I have just come across the definition of a cobordism between two closed oriented $n$-dimensional manifolds $M,M'$ as an oriented $(n+1)$-dimensional manifold $W$ with boundary such that $\partial W = M \sqcup -M'$.
If $M$ is a closed oriented $n$-dimensional manifold then $(M \times [0,1]; M \times \{0\}, M \times \{1\})$ should be a cobordism between $M$ and itself.

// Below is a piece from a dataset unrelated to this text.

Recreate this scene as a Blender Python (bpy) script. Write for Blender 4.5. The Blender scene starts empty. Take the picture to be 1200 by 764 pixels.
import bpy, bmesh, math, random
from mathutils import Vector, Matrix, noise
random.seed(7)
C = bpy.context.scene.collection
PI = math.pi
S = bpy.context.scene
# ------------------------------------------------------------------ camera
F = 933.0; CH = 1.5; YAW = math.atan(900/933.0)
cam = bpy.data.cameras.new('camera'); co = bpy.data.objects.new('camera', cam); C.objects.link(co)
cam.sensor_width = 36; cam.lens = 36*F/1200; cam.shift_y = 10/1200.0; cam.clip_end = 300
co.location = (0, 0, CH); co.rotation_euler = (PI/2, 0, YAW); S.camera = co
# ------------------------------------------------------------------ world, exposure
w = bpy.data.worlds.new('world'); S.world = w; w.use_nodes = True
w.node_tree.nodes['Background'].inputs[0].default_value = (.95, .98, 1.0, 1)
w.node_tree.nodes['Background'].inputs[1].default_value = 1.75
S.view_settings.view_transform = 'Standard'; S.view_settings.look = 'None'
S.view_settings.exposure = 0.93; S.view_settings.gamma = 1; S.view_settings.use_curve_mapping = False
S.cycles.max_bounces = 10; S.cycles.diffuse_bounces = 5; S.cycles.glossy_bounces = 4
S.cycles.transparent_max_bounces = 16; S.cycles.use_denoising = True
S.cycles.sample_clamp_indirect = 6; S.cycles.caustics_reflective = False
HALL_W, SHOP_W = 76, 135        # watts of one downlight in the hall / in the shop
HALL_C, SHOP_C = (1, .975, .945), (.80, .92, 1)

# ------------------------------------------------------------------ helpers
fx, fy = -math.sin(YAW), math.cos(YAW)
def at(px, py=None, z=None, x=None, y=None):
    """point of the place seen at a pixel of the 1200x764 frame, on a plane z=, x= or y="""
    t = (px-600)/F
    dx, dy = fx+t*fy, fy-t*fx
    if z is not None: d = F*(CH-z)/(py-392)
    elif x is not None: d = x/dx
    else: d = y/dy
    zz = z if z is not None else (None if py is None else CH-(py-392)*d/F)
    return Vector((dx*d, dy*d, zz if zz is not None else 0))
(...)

What orientation is $[0,1]$ given here? Thinking of the orientation as an arrow, I thought the arrow should point from $\{0\}$ to $\{1\}$ so that the induced orientation on the boundary of $[0,1]$ will be $+1$ at $\{1\}$ and $-1$ at $\{0\}$. However this seems to produce a cobordism $(M \times [0,1]; M \times \{1\}, M \times \{0\})$ and not $(M \times [0,1]; M \times \{0\}, M \times \{1\})$. Should the arrow in fact point from $\{1\}$ to $\{0\}$ to produce $(M \times [0,1]; M \times \{0\}, M \times \{1\})$ or am I thinking about something incorrectly?
Gosh. I'd never considered this, but it seems as if you're correct. But since $M \times [0,1]'$ is a cobordism in the other direction (where $[0,1]'$ just means "reverse orientation"), it's kinda moot. (And $[0, 1] \times M$ would work too).
By the way, the part where we write $$ \partial W = M \sqcup -M' $$ is usually taken to mean that $\partial M$ is homoe/diffeomorphic to the union of the two manifolds, not literally equal. So in your example, you don't need to write $M \times \{0\}$, since there's an obvious diffeomorphism to just $M$.